The article assumes there was (or is) a solution to the minefield we’ve dropped into the middle of.
Fun to see my Twitter habits graphed. Turns out my prime time for twittering is Wednesday at 8am. I’d love to see the same type of graphic for my e-mail habits.
Arianna pulled off a miracle, raising $25 million in the most brutal funding environment since the invention of VC. She should take Paulson’s job and help bail out the banks next.
Michael Greenberg in NYRB:
members of the Cambridge Psychological Society were asked to reconstruct a meeting of the society that had taken place two weeks before.
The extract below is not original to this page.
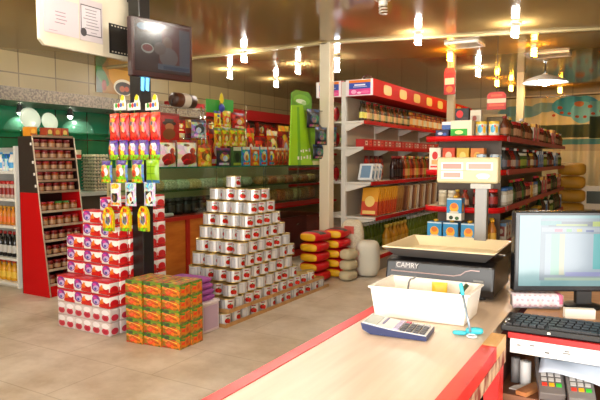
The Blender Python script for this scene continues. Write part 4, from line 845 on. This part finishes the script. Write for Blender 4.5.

The average person was barely able to recall 8 percent of what had happened, and almost half of this was incorrect, peppered with the recollection of events that had never occurred or that had occurred elsewhere.
Huffpo is apparently on the verge of raising $15 million from the likes of Oak Investment Partners to replenish the political web publisher’s nearly depleted coffers.
Word was the site needed to raise at least $5 million by January to make it another year.
If I were investing in a political site, I’d want to see three months worth of post election traffic data to get a baseline for projections. And if I were investing in a publisher at a time when ad revenues are in an as-yet-undetermined downtrend, I’d do my best to delay buying for another month or three. And if I knew my negotiating partner was a few days from the abyss, I wouldn’t be catching the express train to conclude a deal. Why not walk?
So Arianna has got to be a hell of salesperson to get VCs to accomodate her burn-driven timeline in this dire environment.
Arianna’s feat is triply impressive because VCs rarely invest in publishers. While tech companies can grow exponentially (for a period), a publisher’s growth is linear.